2. The simulated missile of claim 1: each beam having an H cross section.

3. The simulated missile of claim 2: each beam having arranged with its web wall extending along a radial line originating at the pipe center; the three innermost flange walls of the beams being interconnected at their edges to form an equilateral triangle; the three outermost flange walls of the beams being engaged with the pipe interior surface.

4. The simulated missile of claim 2; each beam being arranged with its web wall extending along a chord line of the pipe circle; each beam having its flange walls arranged so that one edge of each flange wall contacts the pipe interior surfae and the outer edge of each flange wall contacts an edge of another flange wall.
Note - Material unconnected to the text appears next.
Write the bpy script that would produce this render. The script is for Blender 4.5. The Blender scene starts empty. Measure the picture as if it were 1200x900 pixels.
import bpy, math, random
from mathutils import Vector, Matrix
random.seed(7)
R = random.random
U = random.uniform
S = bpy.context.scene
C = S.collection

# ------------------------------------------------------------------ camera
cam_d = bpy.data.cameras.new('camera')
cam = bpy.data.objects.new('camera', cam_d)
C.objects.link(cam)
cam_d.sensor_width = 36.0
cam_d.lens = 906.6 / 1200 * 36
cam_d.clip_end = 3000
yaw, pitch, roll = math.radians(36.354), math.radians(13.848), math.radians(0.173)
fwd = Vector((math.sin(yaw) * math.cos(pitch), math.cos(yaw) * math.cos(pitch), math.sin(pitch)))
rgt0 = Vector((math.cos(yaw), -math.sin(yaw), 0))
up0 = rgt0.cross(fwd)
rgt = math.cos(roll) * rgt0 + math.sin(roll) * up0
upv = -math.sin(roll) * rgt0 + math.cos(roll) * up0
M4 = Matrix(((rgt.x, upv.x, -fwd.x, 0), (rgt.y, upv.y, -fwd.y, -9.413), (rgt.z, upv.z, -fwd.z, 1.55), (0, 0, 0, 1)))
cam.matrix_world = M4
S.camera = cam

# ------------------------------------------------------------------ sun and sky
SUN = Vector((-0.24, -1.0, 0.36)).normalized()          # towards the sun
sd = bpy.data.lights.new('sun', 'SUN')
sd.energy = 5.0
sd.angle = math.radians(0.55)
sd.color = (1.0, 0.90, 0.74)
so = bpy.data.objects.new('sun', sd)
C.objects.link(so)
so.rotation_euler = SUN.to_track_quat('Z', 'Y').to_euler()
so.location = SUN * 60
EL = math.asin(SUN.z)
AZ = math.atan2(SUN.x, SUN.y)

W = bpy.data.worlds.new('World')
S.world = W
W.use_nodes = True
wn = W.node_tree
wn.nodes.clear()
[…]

5. The simulated missile of claim 1: each beam having an H cross section; each beam having arranged with its web wall extending along a radial line measured from the pipe axis; each beam having two edges thereof welded to edge areas of the two other beams to form a relatively stiff three-dimensional reinforcement for the surrounding pipe.

6. The simulated missile of claim 1 wherein convergent missile stage comprises a shaft extending on the stage axis, and an annular counterweight encircling said shaft within the stage contour; said counterweight being sufficient to cause the convergent missile stage to have approximately the same total weight as the missile stage being simulated; the location of the counterweight being selected to cause the center of gravity of the convergent missile stage to approximately coincide with that of the missile stage being simulated.

7. The simulated missile of claim 1: the two cylindrical missile stages being arranged with their beams in confronting end-to-end alignment; and connector brackets having oppositely-directed slots fitting onto the confronting edges of the aligned beams.

8. The simulated missile of claim 1: the pipe in each cylindrical stage being a cement pipe having internal wire reinforcement; each pipe having a circumferential lip at one of its ends for fitting onto an end of the adjacent missile stage.